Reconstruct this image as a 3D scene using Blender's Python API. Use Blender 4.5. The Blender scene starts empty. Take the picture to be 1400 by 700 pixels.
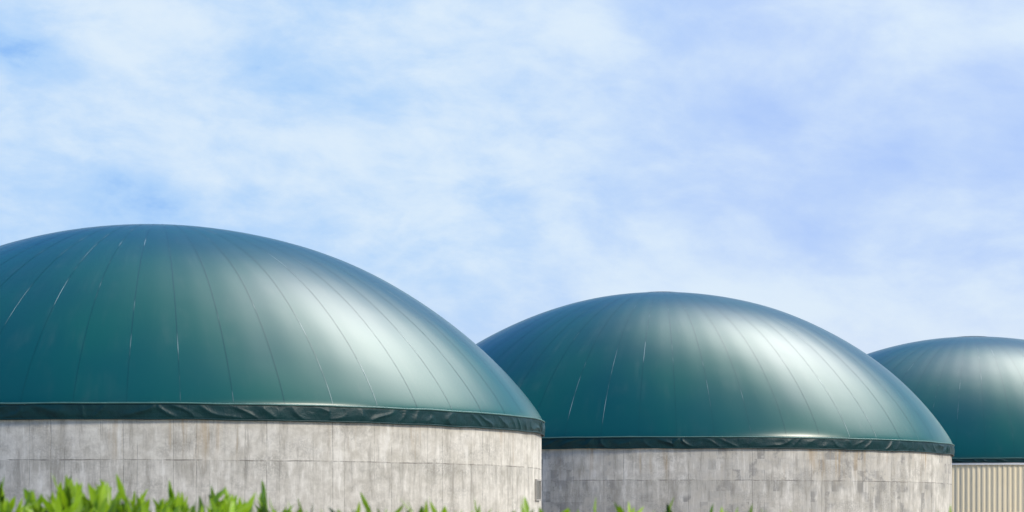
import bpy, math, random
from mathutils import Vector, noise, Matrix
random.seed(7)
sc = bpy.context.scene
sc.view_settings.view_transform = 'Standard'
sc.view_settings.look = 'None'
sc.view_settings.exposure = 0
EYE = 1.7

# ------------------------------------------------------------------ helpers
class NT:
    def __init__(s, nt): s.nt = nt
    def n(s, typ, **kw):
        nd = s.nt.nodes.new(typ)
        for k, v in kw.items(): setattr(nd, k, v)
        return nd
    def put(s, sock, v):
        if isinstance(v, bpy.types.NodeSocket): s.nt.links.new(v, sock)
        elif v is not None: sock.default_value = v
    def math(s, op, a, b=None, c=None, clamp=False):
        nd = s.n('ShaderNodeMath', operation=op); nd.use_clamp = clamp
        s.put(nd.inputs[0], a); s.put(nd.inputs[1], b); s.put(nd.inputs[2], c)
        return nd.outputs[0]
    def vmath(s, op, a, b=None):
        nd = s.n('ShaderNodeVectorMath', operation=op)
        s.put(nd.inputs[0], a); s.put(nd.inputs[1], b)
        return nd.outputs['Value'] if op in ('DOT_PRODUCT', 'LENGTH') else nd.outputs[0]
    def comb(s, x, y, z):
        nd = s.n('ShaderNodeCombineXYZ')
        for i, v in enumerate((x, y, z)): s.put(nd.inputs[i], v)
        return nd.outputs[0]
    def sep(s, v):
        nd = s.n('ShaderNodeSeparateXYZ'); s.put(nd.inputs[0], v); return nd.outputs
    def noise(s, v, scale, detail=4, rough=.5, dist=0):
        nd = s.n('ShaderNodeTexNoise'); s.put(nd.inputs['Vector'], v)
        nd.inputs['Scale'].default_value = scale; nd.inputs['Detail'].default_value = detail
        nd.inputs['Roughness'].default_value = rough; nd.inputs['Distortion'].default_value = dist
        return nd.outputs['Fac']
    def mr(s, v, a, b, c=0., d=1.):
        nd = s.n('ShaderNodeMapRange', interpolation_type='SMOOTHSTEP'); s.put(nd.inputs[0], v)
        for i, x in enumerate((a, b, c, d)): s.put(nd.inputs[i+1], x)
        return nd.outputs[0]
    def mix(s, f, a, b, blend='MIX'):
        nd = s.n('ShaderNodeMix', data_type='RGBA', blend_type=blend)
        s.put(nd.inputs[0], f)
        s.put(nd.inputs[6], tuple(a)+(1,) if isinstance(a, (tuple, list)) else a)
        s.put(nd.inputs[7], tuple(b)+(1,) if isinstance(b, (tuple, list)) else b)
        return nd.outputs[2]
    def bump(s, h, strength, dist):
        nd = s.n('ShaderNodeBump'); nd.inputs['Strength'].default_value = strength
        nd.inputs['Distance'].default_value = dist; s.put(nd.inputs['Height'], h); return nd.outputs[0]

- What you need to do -
In the listing, find every line containing the word "scene" and list it.

- Completed exercise -
Reconstruct this image as a 3D scene using Blender's Python API. Use Blender 4.5. The Blender scene starts empty. Take the picture to be 1400 by 700 pixels.
sc = bpy.context.scene